James Mcavoy Credits To JUANKR
Tratto da una storia incredibile ma vera - quella di Gavin Bain e Billy Boyd, già raccontata nel documentario The Great Hip Hop Hoax - California Schemin’ si regge su un equilibrio tra commedia e dramma, mito pop e crollo dell’illusione. La prima parte è spassosa, travolgente, sostenuta da performance hip-hop elettriche e da una regia che sa amplificare i decibel e la vitalità visiva delle loro esibizioni: McAvoy mostra una mano sicura, un gusto per il ritmo e per il movimento che richiama certo cinema britannico anni ’80, quello di Bill Forsyth o del giovane Danny Boyle.
È nella seconda metà, più grave e moraleggiante, che l’opera perde un po’ di smalto. Quando arriva l’agnizione, la parabola del successo declina nella predica. Ma anche così risuona qualcosa di personale: la riflessione, tutta scozzese, sul prezzo dell’autenticità e sull’impossibilità di fuggire dalle proprie origini.
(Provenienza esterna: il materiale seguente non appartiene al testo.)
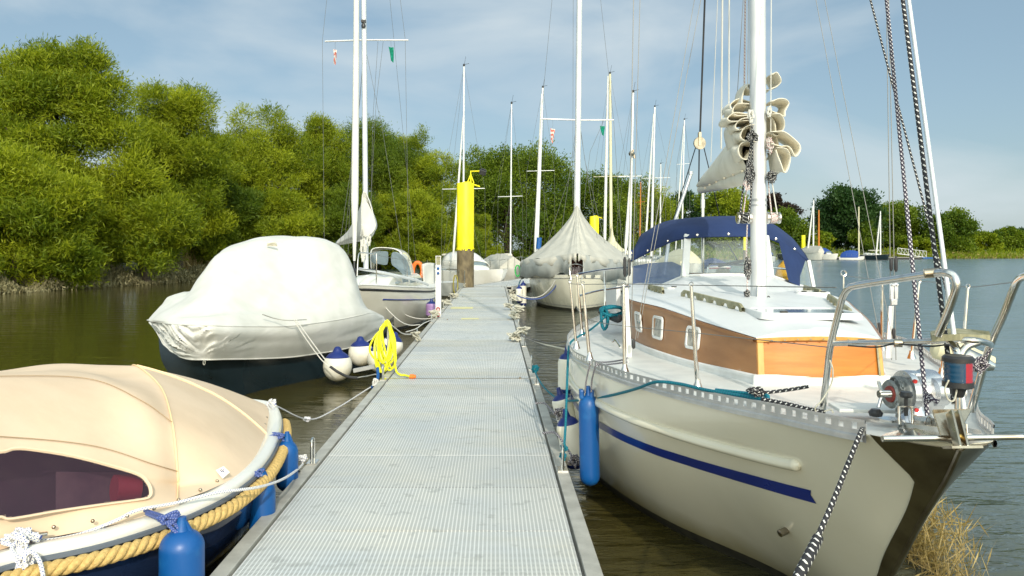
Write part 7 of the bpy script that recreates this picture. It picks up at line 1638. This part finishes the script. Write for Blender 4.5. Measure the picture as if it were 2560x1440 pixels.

A tenerla in piedi, fino all’ultimo, sono Séamus McLean Ross e Samuel Bottomley, straordinari nel catturare la fragilità e la rabbia di due ragazzi che vogliono solo essere ascoltati. McAvoy, da parte sua, non reinventa la grammatica del biopic musicale, ma la rilegge con un’intonazione sincera, convenzionale forse, ma mai artificiale. Da attore che ha spesso celato la propria voce di Glasgow dietro inflessioni d’oltremanica, costruisce, in fondo, un’autobiografia mascherata: la storia di chi per essere ascoltato deve fingere di non essere ciò che è. Il film si chiude con le immagini in Super 8 dei veri Silibil N’ Brains, due ragazzi che sognarono di diventare americani e finirono per tornare scozzesi.